We previously encountered Tom Giovenetti, president of the IPI think tank when he told me that IPI keeps its funders secret:
Second, regarding whether we take money from Microsoft, IPI has an absolute policy of protecting our donors’ privacy. I’m sure if you donated money to IPI, you would appreciate that policy.
Giovenetti has now weighed in with an NRO column defending pundit payola. I’m linking to the director’s cut on his blog. Giovenetti starts with an attack on conservatives who think that journalists should disclose their funding:
But after seeing a smattering of silly columns and blogs by conservatives on this issue, I thought it was probably past time for me to provide some much-needed context.

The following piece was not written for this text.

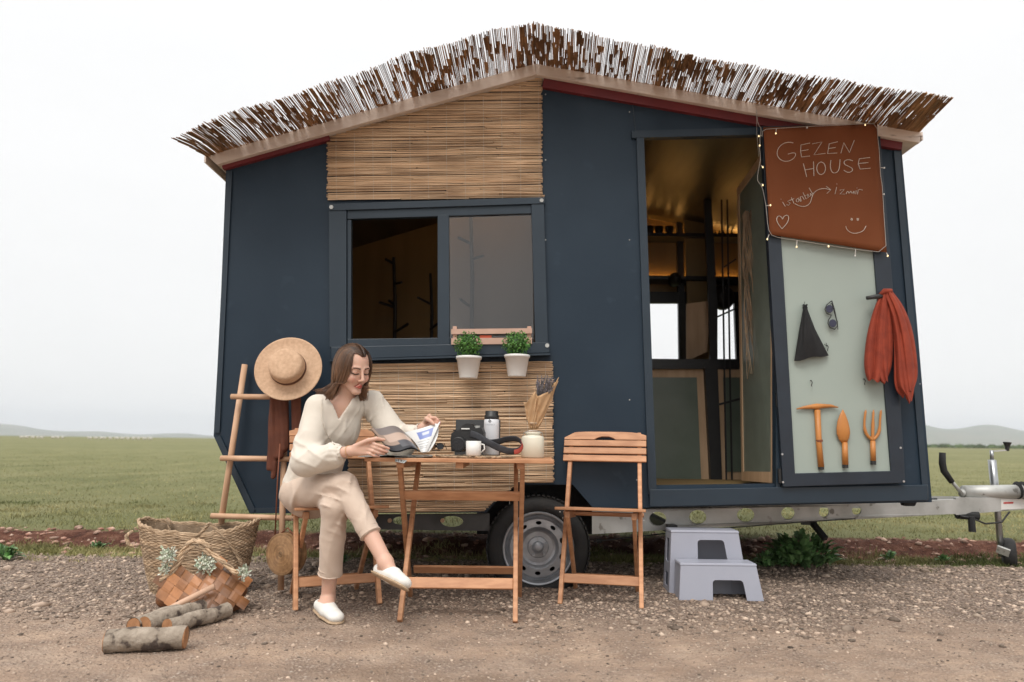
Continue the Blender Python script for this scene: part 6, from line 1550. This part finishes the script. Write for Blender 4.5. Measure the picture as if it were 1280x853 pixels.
def cuff(el, wr, c_, r0, r1, L_=.03):
    d_ = (wr-el).normalized(); u_ = d_.orthogonal().normalized(); w_ = d_.cross(u_); n_ = 44; rows = []
    for (o, r) in ((-.012,r0*.95),(-.004,r0*.97),(0,r0),(L_*.5,r1*.96),(L_,r1),(L_-.001,r1-.003),(0,r0*.85)):
        rows.append([c_+d_*o+(u_*math.cos(2*PI*j/n_)+w_*math.sin(2*PI*j/n_))*(r*(1+.05*math.sin(j*PI/2+o*40))) for j in range(n_)])
    vs = [p for r in rows for p in r]; m.add(vs, [(i*n_+j, i*n_+(j+1) % n_, (i+1)*n_+(j+1) % n_, (i+1)*n_+j) for i in range(len(rows)-1) for j in range(n_)])
cuff(elR, wrR, cuR, .033, .030, .018); cuff(elL, wrL, cuL, .033, .030, .018)
m.build('cuff', LINEN, bl, smooth=True)
# ruffle lines on the front
m = MB()
bvh = BVHTree.FromPolygons([tuple(p) for p in v], [tuple(int(i) for i in fc) for fc in q])
def project(px, py, off=.002):
    o_ = V((0,0,CAMH)); d_ = rayd(px, py).normalized(); h_ = bvh.ray_cast(o_, d_)
    return (h_[0]-d_*off) if h_[0] else None
for pl in ([(402,499),(403,510),(402,522),(405,534),(410,545),(418,556)], [(455,500),(456,515),(455,528),(452,542),(449,556)]):
    pp = [project(px, py) for px, py in smooth_line(pl, 3)]; pp = [p for p in pp if p]
    pp2 = cr_interp(pp, 4); m.tube([p+V((.0022*math.sin(j*1.9), 0, .001*math.cos(j*1.9))) for j, p in enumerate(pp2)], .0024, 5)
m.build('trim', LINEN, bl, smooth=True)
# ---- shoes
def shoe(he, to, upv, nm):
    d_ = (to-he).normalized(); s_ = d_.cross(upv).normalized(); up_ = s_.cross(d_)
    f = Field(tuple(min(he[i], to[i])-.08 for i in range(3)), tuple(max(he[i], to[i])+.09 for i in range(3)), .0035)
    f.cap(A(he+up_*.0), A(he.lerp(to,.5)), .034, .040, k=.01, flat=(up_, .9)); f.cap(A(he.lerp(to,.5)), A(to-up_*.002), .040, .036, k=.012, flat=(up_, .70)); f.cap(A(he.lerp(to,.42)+up_*.012), A(he.lerp(to,.8)), .032, .028, k=.012)
    f.cap(A(he+up_*.040-d_*.0), A(he.lerp(to,.40)+up_*.052), .028, .032, k=.006, mode='sub')
    v, q = f.mesh(); o = npmesh(nm, v, q, SHOE, root)
    f = Field(tuple(min(he[i], to[i])-.09 for i in range(3)), tuple(max(he[i], to[i])+.06 for i in range(3)), .0035)
    f.cap(A(he-up_*.024), A(he.lerp(to,.5)-up_*.024), .037, .043, k=.01, flat=(up_, .22)); f.cap(A(he.lerp(to,.5)-up_*.024), A(to-up_*.022), .043, .040, k=.01, flat=(up_, .24))
    v, q = f.mesh(); npmesh('sole', v, q, SOLE, o)
shoe(ftL[0], ftL[1], UP, 'shoe')
shoe(ftR[0], ftR[1], V((.5,.25,.8)).normalized(), 'shoe')
# ---- hair
m = MB(); m.t = .2
m.ell(hp(-.030,0,.036), (.084,.0755,.0845), HR.transposed(), n=28, t=.12)
R3 = random.Random(5)
def ring(phi, u, rf, rl, cf=-.012): return hp(cf+rf*math.cos(phi), rl*math.sin(phi), u)
for k in range(2100):
    side = -1 if R3.random() < .58 else 1       # -1: her right (photo left)
    ph = rad(38+R3.random()**.8*142)*side; j = R3.uniform(.90, 1.03); back = min((abs(ph)-rad(38))/rad(142), 1)
    fx = .066-.125*back+R3.uniform(-.006,.006); s0 = hp(fx, .006+side*.003+R3.uniform(-.003,.003), .033+.0875*math.sqrt(max(1-((fx+.012)/.096)**2, .1)))
    m1 = ring(ph*.97, .093, .072*j, .058*j, -.012); m2 = ring(ph, .050, .096*j, .081*j); m3 = ring(ph, -.005, .101*j, .088*j); m4 = ring(ph*1.02, -.055, .090*j, .084*j)
    if side < 0:
        t_ = back; w_ = R3.random()
        n5 = W(414+ (1-t_)*7+R3.uniform(-4,4), 484+R3.uniform(-3,3), 3.40+.06*t_+R3.uniform(-.015,.015))
        tip = W(399+(1-t_)*15+R3.uniform(-6,5), 492+R3.uniform(-5,8)+(1-t_)*3, 3.40+.08*t_+R3.uniform(-.02,.02))
        if t_ < .22: n5 = W(421+R3.uniform(-3,3), 480, 3.375); tip = W(411+R3.uniform(-5,5), 497+R3.uniform(-6,4), 3.375)
    else:
        t_ = back
        n5 = W(459+R3.uniform(-2,2)-t_*10, 484, 3.405+.10*t_+R3.uniform(-.008,.008)); tip = W(458+R3.uniform(-4,2.5)-t_*12, 494+R3.uniform(-7,8), 3.42+.09*t_)
    P_ = cr_interp([s0, m1, m2, m3, m4.lerp(n5,.25), n5, tip], 3); n_ = len(P_); r0 = R3.uniform(.0015,.0034); ph2 = R3.uniform(0,6.28); wv = R3.uniform(0,.003) if R3.random() > .05 else R3.uniform(.006,.013)
    P_ = [p+V((math.sin(i*.5+ph2), math.cos(i*.45+ph2), 0))*wv*(i/n_)**1.5 for i, p in enumerate(P_)]
    for i, p in enumerate(P_):     # keep every strand outside the skull
        r_ = p-HC; a_, b_2, c_2 = r_.dot(hF)+.012, r_.dot(hL), r_.dot(hU)-.033; e_ = math.sqrt((a_/.0945)**2+(b_2/.0745)**2+(c_2/.0865)**2)
        if e_ < 1 and c_2 > -.05: s_2 = (1+.02*R3.random())/max(e_, .2); P_[i] = HC+hF*(a_*s_2-.012)+hL*b_2*s_2+hU*(c_2*s_2+.033)
    n0 = len(m.v); m.tube(P_, [r0*(1-.75*(i/n_)**2) for i in range(n_)], 4); b0_ = R3.uniform(-.1,.65)
    for i in range(n_):
        for c_ in range(4): m.c[n0+i*4+c_] = b0_ + .7*(i/n_)**2.0 + (.10 if R3.random() < .05 else 0)
hairo = m.build('hair', HAIR, root, smooth=True)
# bracelet
m = MB(); d_ = (wrR-elR).normalized(); u_ = d_.orthogonal().normalized(); w_ = d_.cross(u_); c_ = wrR-d_*.006
m.tube([c_+(u_*math.cos(2*PI*j/30)+w_*math.sin(2*PI*j/30))*.027 for j in range(31)], .0013, 5, caps=False); m.build('bracelet', mat('gold', (.7,.45,.2), rough=.3, metallic=.9), root)
# ------------------------------------------------------------------ magazine and papers
def magpaint(u, v, kind):
    if kind == 0:
        c_ = np.where((v > .78)[...,None], [.03,.03,.035], [.33,.24,.19]); c_ = np.where(((v > .30) & (v < .62) & (u > .22))[...,None], [.50,.37,.30], c_); c_ = np.where(((v < .3)&(u>.1))[...,None], [.20,.17,.16], c_)
        c_ = np.where(((u > .45) & (v > .62) & (v < .9))[...,None], [.10,.10,.11], c_)
    elif kind == 1:
        c_ = np.full(u.shape+(3,), .62)*np.array([1,1,.98]); c_ = np.where(((v > .12) & (v < .45) & (u > .30) & (u < .85))[...,None], [.12,.17,.42], c_); c_ = np.where(((v > .2) & (v < .32) & (u > .45) & (u < .7))[...,None], [.45,.48,.55], c_)
        ln_ = (np.sin(v*110) > .2) & (v > .52) & (v < .92) & (u > .12) & (u < .8); c_ = np.where(ln_[...,None], [.33,.33,.34], c_)
    else:
        n_ = np.sin(u*13+3*np.sin(v*5))*np.sin(v*11+2*np.sin(u*7)); c_ = np.where((n_ > .25)[...,None], [.18,.21,.22], [.50,.52,.50]); c_ = np.where((n_ < -.55)[...,None], [.13,.10,.09], c_)
    return c_
PAGE = attrmat('printed_page', rough=.35, bump=.02, fine=.03, spec=.5)
def sheet(nm, A4, bulge, kind, parent=None, nu=36, nv=28, fnz=None):
    a, b, c_, d_ = [V(p) for p in A4]   # top-left, top-right, bottom-right, bottom-left
    u, v = np.meshgrid(np.linspace(0,1,nu+1), np.linspace(0,1,nv+1), indexing='ij')
    P = ((1-u)*(1-v))[...,None]*A(a)+(u*(1-v))[...,None]*A(b)+(u*v)[...,None]*A(c_)+((1-u)*v)[...,None]*A(d_)
    P = P + bulge(u, v)
    idx = np.arange((nu+1)*(nv+1)).reshape(nu+1, nv+1); q = np.stack([idx[:-1,:-1], idx[1:,:-1], idx[1:,1:], idx[:-1,1:]], -1).reshape(-1, 4)
    vs = P.reshape(-1, 3); N = len(vs); nr = np.cross(A(b-a), A(d_-a)); nr /= np.linalg.norm(nr)
    vs2 = np.concatenate([vs, vs+nr*.0012]); q2 = np.concatenate([q, q[:,::-1]+N]); pa = magpaint(u, v, kind).reshape(-1, 3)
    return npmesh(nm, vs2, q2, PAGE, parent, paint=np.concatenate([pa, pa]))
Zt = ZT+.002
mag = thing('magazine', V((W(505,560,3.3).x, 3.3, ZT)), 'open glossy magazine held in both hands above the table', 'magazine')
A_, B_, C_, D_ = W(462.5,534.5,3.20), W(506,540.5,3.36), W(526,565.5,3.30), W(487,562.5,3.20)
E_, G_ = W(550.5,527,3.36), W(534,565,3.30)
z0 = lambda s: np.stack([s*0, s*0, s], -1)
sheet('left_page', (A_, B_, C_, D_), lambda u, v: z0(.016*np.sin(PI*u)*(1-.3*v)-.010*np.sin(2*PI*u)), 0, mag)
sheet('right_page', (B_, E_, G_, C_), lambda u, v: np.stack([.010*np.sin(PI*v)*(1-u)+.0*u, -.010*np.sin(PI*u), -.006*np.sin(PI*u)*(1-v)], -1), 1, mag)
sheet('right_page', (B_+V((0,.012,0)), E_+V((-.012,.02,-.004)), G_+V((.01,.01,.003)), C_+V((.002,.006,0))), lambda u, v: np.stack([.016*np.sin(PI*v), -.004*np.sin(PI*u), -.004*np.sin(PI*u)], -1), 1, mag)
sheet('left_page', (A_+V((.004,.012,-.012)), B_+V((0,.01,-.008)), C_+V((0,.004,-.002)), D_+V((.004,.01,-.008))), lambda u, v: z0(.014*np.sin(PI*u)*(1-.3*v)-.008*np.sin(2*PI*u)), 0, mag)
a, b, c_, d_ = V((FL.x-.01,3.60,Zt)), V((W(541,566,3.6).x,3.60,Zt)), V((W(541,566,3.3).x,3.31,Zt)), V((FL.x-.03,3.25,Zt))
o = sheet('newspaper', (a, b, c_, d_), lambda u, v: z0(.004*np.sin(u*9+v*4)+.004 - .02*np.clip(.06-u,0,1)), 2); tag(o, 'printed paper spread flat on the table under the magazine', 'newspaper')
o = sheet('newspaper', (V((W(492,566,3.3).x,3.34,Zt+.006)), V((W(520,566,3.3).x,3.36,Zt+.006)), W(505,580,3.245), W(494,578,3.245)), lambda u, v: z0(.003+.006*np.sin(PI*v)), 2, nu=16, nv=12); tag(o, 'corner of printed paper hanging over the front edge of the table', 'newspaper')
print('objects', len(bpy.data.objects))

The silly conservatives that he is referring to are: Cathy Seipp, Tim Blair, Cathy Young and Michelle Malkin.
Giovenetti goes on for a while about how Javers is running a political campaign against the right. Then he has this:
But the third reason we did not take action against Peter is that, while it’s easy for inexperienced young writers and bloggers to opine in retrospect about how “I’d never, ever do that,” in the thirteen years I’ve been president of IPI, to the best of my knowledge IPI has never been asked about financial disclosure by a newspaper. There have been no clear policies, no rules, no precedents. Rather, the rules are being asserted now, in hindsight, by politically-biased accusers, and their new rules are being given time to crystallize by the hesitancy of organizations to stand up against the accusers, and by naive conservatives who don’t see this effort for what it really is.
Well I asked him (see above). I don’t see how that doesn’t count just because I’m not a newspaper. Nor are folks making up new rules. The Society of Professional Journalists Code of Ethics is not new and states that journalists should disclose unavoidable conflicts of interest.
Giovenetti goes on to misrepresent the reason for Fumento’s firing:
So, because Fumento’s work was supported by corporations, the left hangs a cloud of controversy over it, even though everything seems to have been done in a completely above-board and legal manner.
The controversy is because Fumento did not disclose his payments from Monsanto. This is not “completely above-board”
Meanwhile Fumento tells us some more scary stuff about the “Enemies List” that he claims is designed to eliminate conservative writers.
Paul Rodriguez, a writer for Newsmax, indicated to me he’s seen the list. But so far as I know, one list was handed to the NYTimes and one to Business Week. That makes it hard to get ahold of. That there IS a list is readily deducible from Waxman and Javers calling the same people about the same alleged pay-for-play column. It would be awfully coincidental otherwise. My best guess (derived from the best guesses of others) is that the bad actors are Fenton Communications and the Environmental Working Group. But until I have proof, I leave it at that.
And via Cathy Seipp I find that Luke Ford reports some interesting details from a Fumento radio interview:
Fumento says his job is coming to an end at the Hudson Institute in the next month. “A little bit of it has to do with my not having a column anymore. My being involved in this scandal. They know I didn’t do anything wrong but there’s this taint. There’s been scandal involved in his name. That’s why Scripps dropped me. They didn’t even consult me.”
Fumento says it is the practice for fellows at think tanks to solicit corporate money (as Fumento did). “Hudson finally said enough is enough.” …
I called in to Prager’s show. I was the first caller on this topic.
Luke: “A journalist can not go soliciting money from people he plans to write about. Michael Fumento asked for money from Monsanto and various agribusiness companies to finance his [2003] book [BioEvolution]. He did not disclose it in his book. It’s an elementary matter of journalistic ethics. He should be fired.”
Prager: “Who should’ve fired him?”
Luke: “Anyone who employs him as a journalist. He did something beyond the pale. If I’m going to write about somebody, I can’t go to them and ask them for money to write about them. He didn’t disclose it in his book and he didn’t disclose it in his columns.”
Michael: “These rules are new to me. In fact, they are new to everybody. Are you a writer?”
[My answer did not make it on the air.] Luke: “Yes.”
Michael: “These rules are new to me. They are new to everybody. That’s exactly what Business Week did. They invented new rules and applied them retroactively. I don’t care much for retroactive rules. I’m willing to follow rules that are made up before I do something.”
I think that these rules are not retroactive. It is elementary journalistic ethics that you do not solicit funds from people you plan to write about.
Michael: “The book took four years to write. I got far less than minimum wage to write it.”
Dennis: “In retrospect, you should’ve mentioned the [Monsanto] grant.”
Michael: “Yes.
“The other way the other side [the Left] works is that they do not [concern themselves with truth].”
Fumento keeps painting the issue as a Left-Right debate when it is a matter of journalistic ethics. “Whenever you analyze research, you examine the funding,” notes a caller. “For your guest to say that all of a sudden there are new rules…to not disclose your source of funding. Corporations do not give away something for no value. To say that this is a new rule is an egregious misstatement for scholars and scientists.”